By Marcin Goclowski
WARSAW (Reuters) - President Andrzej Duda, an ally of Poland's new eurosceptic government, accused Lech Walesa on Tuesday of collaborating with the communist-era secret services, further stoking a revived debate about the former pro-democracy leader's past.
Poland's state history institute said this month it had confirmed as genuine some documents offered to it by the widow of a communist interior minister suggesting Walesa, ex-leader of the Solidarity trade union movement that toppled communism in 1989, had been an informant for the regime in the 1970s.
Walesa, 72, has said he will defend himself in court against the allegations.
"I am sorry that Mr. President Lech Walesa was not able at the right time to bring himself to make a gesture to Poles ... Just speak out and tell the truth," Duda told reporters from the Polish online news website wp.pl.

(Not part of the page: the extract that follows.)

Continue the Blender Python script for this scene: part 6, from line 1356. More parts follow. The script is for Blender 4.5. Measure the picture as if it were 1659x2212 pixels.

"I can express my personal sadness as a person who in the past definitely supported Lech Walesa and who respects Lech Walesa as a president," he added.
Walesa, who served as Poland's first post-communist president from 1990 to 1995 and retains influence in Poland, acknowledged years ago he had signed a commitment to be an informant for the communist security organs but insisted he never did anything to carry it out. A special court exonerated him in 2000, saying it found no proof of collaboration.
While insisting the new documents are authentic, the Institute of National Remembrance (IPN) has not been able to confirm that Walesa signed them or whether any signatures were forged, as was sometimes the case in secret service files.
OLD FEUD WITH KACZYNSKI
The IPN is close to Poland's new ruling party, Law and Justice (PiS), and the new allegations against Walesa have surfaced two months after he accused PiS of seeking to undermine Polish democracy since it won a parliamentary majority in an election last October.
Walesa's relations with the leader of PiS, Jaroslaw Kaczynski, have long been acrimonious.
Kaczynski and his twin brother Lech, who died in a plane crash in 2010 when he was president of Poland, had been Solidarity members but fell out with Walesa in the 1990s over jobs.
Critics accuse Kaczynski and his party of waging a vendetta against Walesa, a man still revered by many Poles as a national hero, and say this is in keeping with what they see as an intolerant and divisive mindset in the new government.
PiS rejects such charges and says it is upholding democracy and transparency.
Polish Foreign Minister Witold Waszczykowski said the documents authenticated by the IPN raised the possibility that the communists had guided Poland's transition to democracy.
"Mr. President Walesa could have been a controlled puppet and this should be clarified," he told the TVN channel.